Thanks, all, for helping me understand a story that’s barely worth understanding. Considering the number of short stories said to be submitted to The New Yorker each week, I wonder why the editors chose this graceless one.
Maybe Jonathan Lethem’s “The Starlet Apartments” might seemed underdeveloped in characters, story and plot even though it is a short story. One might consider it small triumph of style over substance where the unwritten literary “undertoad” as John Irving terms it negatively informs about what goes on. The “Starlet Apartments” could be the name of an independent film producing studio with a different film being produced in the total number of two room apartments that make up the complex.
Many films coming out of Hollywood particularly when it was more domestically profitable often featured underdeveloped characters, story and plot. But maybe the odd movie was an awesome very well developed film story before the studio got hold of it as in a New Yorker writer’s book about the horribly downtrodden fate of a John Houston directed film after the studio got hold of it.
Joan Didion and John Gregory Dunne wrote some excellent films but she excellently characterizes the true nature of Hollywood in her 1973 essay, “In Hollywood” from her famous book, “The White Album.” Lethem rechannels her witness of Hollywood’s true negative karma in his story.
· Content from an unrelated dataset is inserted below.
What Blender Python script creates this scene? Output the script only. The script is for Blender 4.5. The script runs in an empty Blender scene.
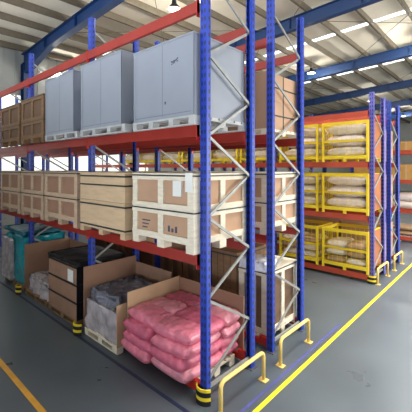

The place seems not particularly friendly towards writers and good stories and good writing perhaps with the exception of Harper Lee and “To Kill A Mockingbird.”
So Lethem defines the shallowness, perverted self importance and minimization and thoughtless, reckless degradation of women and denial of positive feminine worth as a gender blatantly seen in “old Hollywood” that ever lingers as MeToo actresses have attested.
So I might have been been overly harsh criticizing an author’s short story that took a different direction than I had hoped for or expected.